Go through the data below. Pull out every line that has the word "scene".

++++++

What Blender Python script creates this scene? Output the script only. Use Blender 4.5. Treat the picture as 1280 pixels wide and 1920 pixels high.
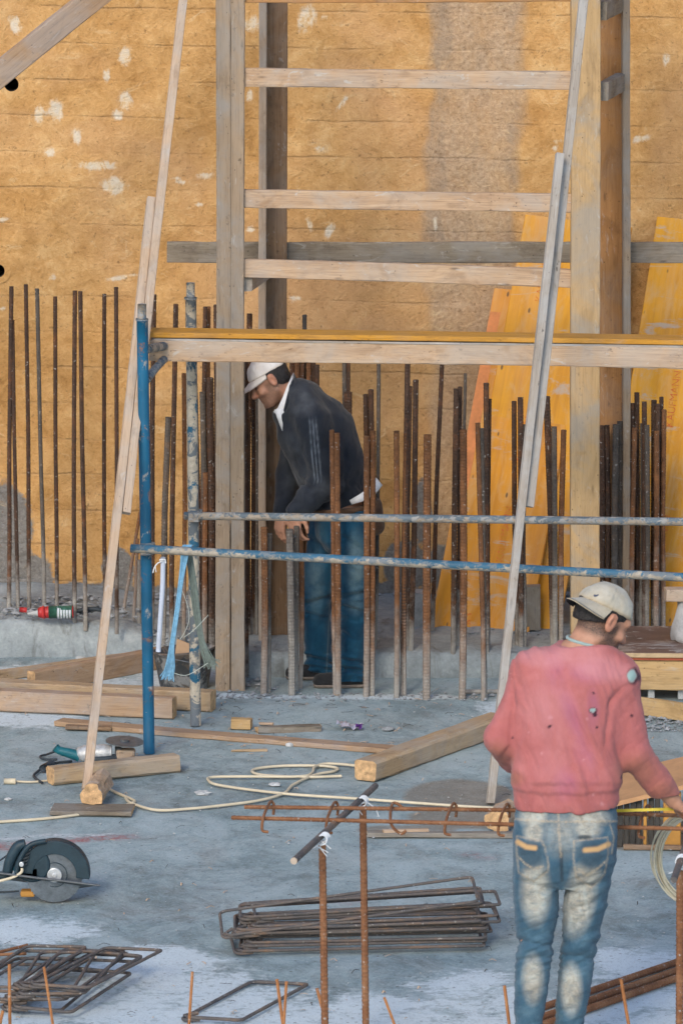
import bpy, math, random
import numpy as np
from mathutils import Vector, Matrix

for _o in list(bpy.data.objects):
    bpy.data.objects.remove(_o)
random.seed(7)
rng = np.random.RandomState(7)
SC = bpy.context.scene
COL = SC.collection

# ------------------------------------------------------------------ camera, sky, sun, exposure
CAM_H = 4.74
FPX = 9144.0
PITCH = math.atan(1465.0 / FPX)
cam_d = bpy.data.cameras.new('camera')
cam_d.sensor_fit = 'VERTICAL'
cam_d.sensor_height = 36.0
cam_d.sensor_width = 24.0
cam_d.lens = FPX / 1920.0 * 36.0
cam_d.clip_start = 0.5
cam_d.clip_end = 2000
cam = bpy.data.objects.new('camera', cam_d)
COL.objects.link(cam)
cam.location = (0, 0, CAM_H)
cam.rotation_euler = (math.pi / 2 - PITCH, 0, 0)
SC.camera = cam
cam_d.dof.use_dof = True
cam_d.dof.focus_distance = 22.0
cam_d.dof.aperture_fstop = 11.0

SUN_EL, SUN_AZ = math.radians(30), math.radians(196)   # azimuth clockwise from +Y
world = bpy.data.worlds.new('World')
SC.world = world
world.use_nodes = True
wn = world.node_tree
sky = wn.nodes.new('ShaderNodeTexSky')
sky.sky_type = 'NISHITA'
sky.sun_disc = False
sky.sun_elevation = SUN_EL
sky.sun_rotation = SUN_AZ
sky.air_density = 1.0
sky.dust_density = 0.7
sky.ozone_density = 0.9
bg = wn.nodes['Background']
bg.inputs['Strength'].default_value = 0.15
wn.links.new(sky.outputs[0], bg.inputs['Color'])
sun_d = bpy.data.lights.new('sun', 'SUN')
sun_d.energy = 1.35
sun_d.angle = math.radians(16)
sun_d.color = (1.0, 0.90, 0.76)
sun = bpy.data.objects.new('sun', sun_d)
COL.objects.link(sun)
_sd = Vector((math.sin(SUN_AZ) * math.cos(SUN_EL), math.cos(SUN_AZ) * math.cos(SUN_EL), math.sin(SUN_EL)))
sun.location = _sd * 40
sun.rotation_euler = _sd.to_track_quat('Z', 'Y').to_euler()
SC.view_settings.view_transform = 'Standard'
SC.view_settings.look = 'None'
SC.view_settings.gamma = 1.0
SC.view_settings.use_curve_mapping = False
SC.view_settings.exposure = 0.66
SC.cycles.max_bounces = 4
SC.cycles.diffuse_bounces = 2
SC.cycles.use_adaptive_sampling = True
SC.cycles.adaptive_threshold = 0.025
SC.cycles.adaptive_min_samples = 12
SC.cycles.caustics_reflective = False
SC.cycles.caustics_refractive = False
SC.cycles.use_denoising = True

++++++

**The reply**:
What Blender Python script creates this scene? Output the script only. Use Blender 4.5. Treat the picture as 1280 pixels wide and 1920 pixels high.
SC = bpy.context.scene